- [What is required]: Output, please, exactly those lines of the listing that come before the line with "TUBE_COLOR = (1.0, 0.985, 0.93)", along with that line itself.

** START Information shown **

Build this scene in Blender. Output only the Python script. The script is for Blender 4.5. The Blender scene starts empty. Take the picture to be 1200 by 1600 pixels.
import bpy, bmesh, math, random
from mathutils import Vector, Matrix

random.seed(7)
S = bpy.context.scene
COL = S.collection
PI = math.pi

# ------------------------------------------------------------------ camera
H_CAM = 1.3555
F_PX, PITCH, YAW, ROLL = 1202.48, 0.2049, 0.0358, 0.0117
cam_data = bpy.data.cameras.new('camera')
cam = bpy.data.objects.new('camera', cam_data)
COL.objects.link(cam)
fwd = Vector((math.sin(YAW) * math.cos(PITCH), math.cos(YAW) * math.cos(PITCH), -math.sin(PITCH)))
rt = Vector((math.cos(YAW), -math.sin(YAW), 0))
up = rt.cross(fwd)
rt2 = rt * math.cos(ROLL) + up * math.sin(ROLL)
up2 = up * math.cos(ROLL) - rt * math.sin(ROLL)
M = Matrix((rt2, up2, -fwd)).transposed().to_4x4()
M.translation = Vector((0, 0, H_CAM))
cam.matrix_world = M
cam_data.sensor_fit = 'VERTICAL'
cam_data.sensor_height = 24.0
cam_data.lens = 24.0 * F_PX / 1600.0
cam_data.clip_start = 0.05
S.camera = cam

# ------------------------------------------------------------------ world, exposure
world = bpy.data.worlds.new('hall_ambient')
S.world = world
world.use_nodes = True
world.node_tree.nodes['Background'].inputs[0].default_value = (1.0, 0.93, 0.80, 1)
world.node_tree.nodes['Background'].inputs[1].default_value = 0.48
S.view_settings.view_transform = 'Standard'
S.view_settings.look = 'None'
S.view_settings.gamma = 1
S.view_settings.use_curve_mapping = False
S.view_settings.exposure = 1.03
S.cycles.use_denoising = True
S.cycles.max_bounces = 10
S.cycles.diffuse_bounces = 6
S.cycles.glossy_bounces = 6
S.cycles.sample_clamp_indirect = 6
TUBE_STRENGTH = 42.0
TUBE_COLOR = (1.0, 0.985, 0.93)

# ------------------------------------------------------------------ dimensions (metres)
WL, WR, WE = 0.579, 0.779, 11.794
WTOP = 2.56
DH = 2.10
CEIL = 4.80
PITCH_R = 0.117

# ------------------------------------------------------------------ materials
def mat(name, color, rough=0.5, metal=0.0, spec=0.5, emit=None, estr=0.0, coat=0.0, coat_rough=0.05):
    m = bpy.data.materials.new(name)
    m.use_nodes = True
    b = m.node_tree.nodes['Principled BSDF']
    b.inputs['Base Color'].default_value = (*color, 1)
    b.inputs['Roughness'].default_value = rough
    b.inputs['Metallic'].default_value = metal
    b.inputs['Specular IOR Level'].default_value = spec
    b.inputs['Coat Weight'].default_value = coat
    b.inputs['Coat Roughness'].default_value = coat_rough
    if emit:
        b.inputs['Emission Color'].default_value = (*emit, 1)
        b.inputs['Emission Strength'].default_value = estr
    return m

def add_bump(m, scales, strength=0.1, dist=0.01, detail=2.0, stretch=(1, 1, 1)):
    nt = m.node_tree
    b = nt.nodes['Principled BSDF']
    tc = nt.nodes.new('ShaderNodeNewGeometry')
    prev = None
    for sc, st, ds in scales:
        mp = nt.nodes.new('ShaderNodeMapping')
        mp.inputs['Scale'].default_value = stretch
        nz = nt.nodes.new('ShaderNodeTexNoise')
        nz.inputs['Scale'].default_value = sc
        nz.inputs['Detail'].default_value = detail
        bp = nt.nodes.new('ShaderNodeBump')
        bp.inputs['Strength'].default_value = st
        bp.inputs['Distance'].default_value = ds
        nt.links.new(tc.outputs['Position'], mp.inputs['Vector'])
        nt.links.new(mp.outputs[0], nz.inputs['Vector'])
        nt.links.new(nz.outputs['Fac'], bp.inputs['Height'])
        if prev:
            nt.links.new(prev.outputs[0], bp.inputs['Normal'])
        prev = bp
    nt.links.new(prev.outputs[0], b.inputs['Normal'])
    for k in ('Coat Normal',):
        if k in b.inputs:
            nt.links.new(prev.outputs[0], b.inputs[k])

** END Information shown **

- [Reply to the task]:
Build this scene in Blender. Output only the Python script. The script is for Blender 4.5. The Blender scene starts empty. Take the picture to be 1200 by 1600 pixels.
import bpy, bmesh, math, random
from mathutils import Vector, Matrix

random.seed(7)
S = bpy.context.scene
COL = S.collection
PI = math.pi

# ------------------------------------------------------------------ camera
H_CAM = 1.3555
F_PX, PITCH, YAW, ROLL = 1202.48, 0.2049, 0.0358, 0.0117
cam_data = bpy.data.cameras.new('camera')
cam = bpy.data.objects.new('camera', cam_data)
COL.objects.link(cam)
fwd = Vector((math.sin(YAW) * math.cos(PITCH), math.cos(YAW) * math.cos(PITCH), -math.sin(PITCH)))
rt = Vector((math.cos(YAW), -math.sin(YAW), 0))
up = rt.cross(fwd)
rt2 = rt * math.cos(ROLL) + up * math.sin(ROLL)
up2 = up * math.cos(ROLL) - rt * math.sin(ROLL)
M = Matrix((rt2, up2, -fwd)).transposed().to_4x4()
M.translation = Vector((0, 0, H_CAM))
cam.matrix_world = M
cam_data.sensor_fit = 'VERTICAL'
cam_data.sensor_height = 24.0
cam_data.lens = 24.0 * F_PX / 1600.0
cam_data.clip_start = 0.05
S.camera = cam

# ------------------------------------------------------------------ world, exposure
world = bpy.data.worlds.new('hall_ambient')
S.world = world
world.use_nodes = True
world.node_tree.nodes['Background'].inputs[0].default_value = (1.0, 0.93, 0.80, 1)
world.node_tree.nodes['Background'].inputs[1].default_value = 0.48
S.view_settings.view_transform = 'Standard'
S.view_settings.look = 'None'
S.view_settings.gamma = 1
S.view_settings.use_curve_mapping = False
S.view_settings.exposure = 1.03
S.cycles.use_denoising = True
S.cycles.max_bounces = 10
S.cycles.diffuse_bounces = 6
S.cycles.glossy_bounces = 6
S.cycles.sample_clamp_indirect = 6
TUBE_STRENGTH = 42.0
TUBE_COLOR = (1.0, 0.985, 0.93)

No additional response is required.